Just a Java/C# restriction, not OO

For example in Java the collection classes have only simple methode like 'size()' or 'remove()' while other operations are implemented as static methods (=functions) in the 'Collections' class.

This is annoying, but it doesn't have anything to do with OO per se. Objective-C has included the capacity to extend classes "in place" for at least a decade, now, and I wouldn't be surprised the hear about Smalltalk dialects that have had that functionality since the '80s.

What annoys me in mainstream

What annoys me in mainstream OO languages (C#, Java, C++) is the amount of glue code one has to write in order to make different parts of the program communicate between themselves. In almost every case, one has to write many interfaces, model instances (if the MVC pattern is used - something that is necessary in the long run), etc.

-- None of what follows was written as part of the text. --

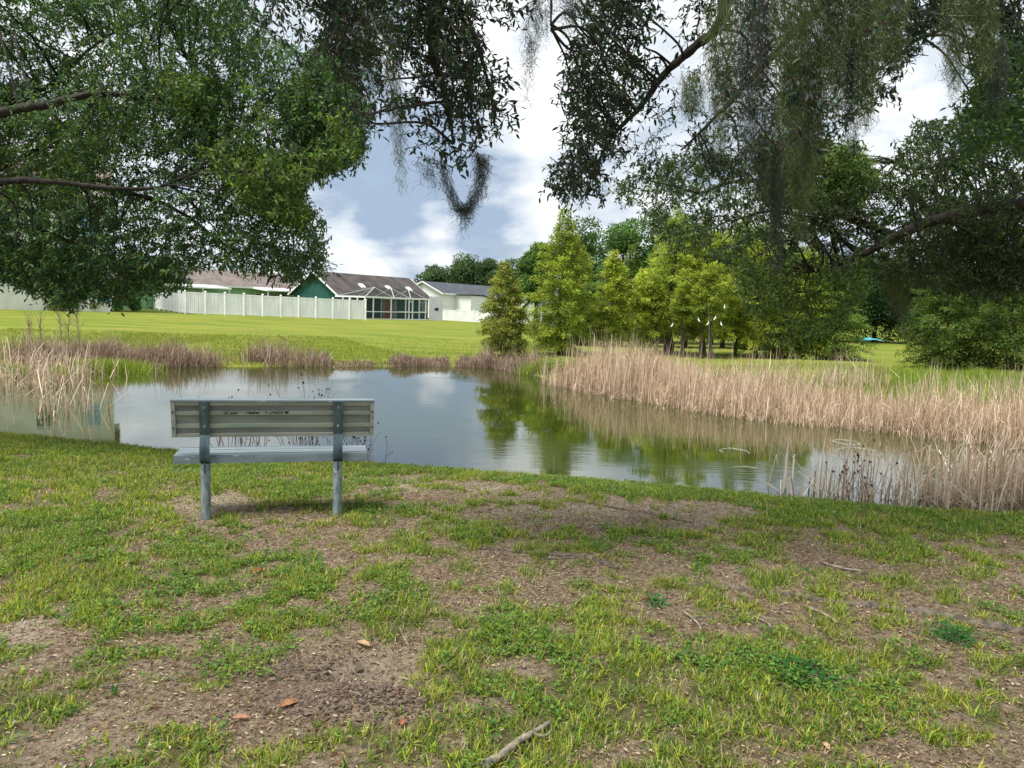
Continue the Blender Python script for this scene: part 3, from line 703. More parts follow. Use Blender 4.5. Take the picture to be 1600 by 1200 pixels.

I think all the above get in the way. I would prefer that:

  • interfaces where implicitely created by the compiler at the appropriate places.
  • any state change could be modelled as a signal where code is attached to.
  • the compiler dealt with thread synchronization.

* interfaces where

* interfaces where implicitely created by the compiler at the appropriate places.

Already possible through structural subtyping, commonly seen in dynamic languages. It's possible to do the exact same thing with static typing, too, if that's your thing.

Unfortunately it is not

Unfortunately it is not where near close to have static structural subtyping in any of the mainstream languages.

Except, Probably...

The next one. :-)

So? You think you'll be able

So? You think you'll be able to achieve those goals without any radical modifications to your so-called "mainstream languages"? Heh.

There's always an 'entire program'

An 'entire program' exists, even if it's distributed over several servers/clients.

Precisely because we are moving toward those "distributed/concurrent/clustered/fallible/auto-updating/pluggable/remixable computational services", it's getting more and more difficult to manage the complexity if the programmer has to do it all 'by hand' like it is required in the OO-pardigm. And because of this complexity OO will fail.

If we instead look at the program as a whole and allow all-embracing constraints over all components of a design, the creation of those systems would be much easier.

Definitional problem

An 'entire program' exists, even if it's distributed over several servers/clients.

From an epistemological point of view, I'm not really sure it does. If you can't really say anything about your entire program (because it is scattered over a literally unknowable set of codebases/processors/administrative domains/security domains/org-charts), what point is there in the concept?

If you type www.amazon.com, you trigger something on the order of 100 services, and that probably doubles if you buy something. Those services are running on many thousands of servers, and that doesn't count the innumerable machines between you and Seattle. Most of those services don't know about each other, and many of them aren't even built or maintained by Amazon. What possible globally interesting invariants could there be over such a program? To what extent does the "entire program" Amazon-as-a-whole make any sense to talk about?

I would view different

I would view different services as different programs as long as a service is able to work on itself. I see a distinction between 'components' and 'objects', even if it's a bit hard to define exactly.

An ADT for example is not a component, but can be implemented as a single object. OTOH a web-service is made of maybe only a single object, but is clearly a component. But the web-service as a whole consists of lots of framework objects in addition to the actual 'worker'. If you have constraints over a set of objects, than those objects build a common program or component.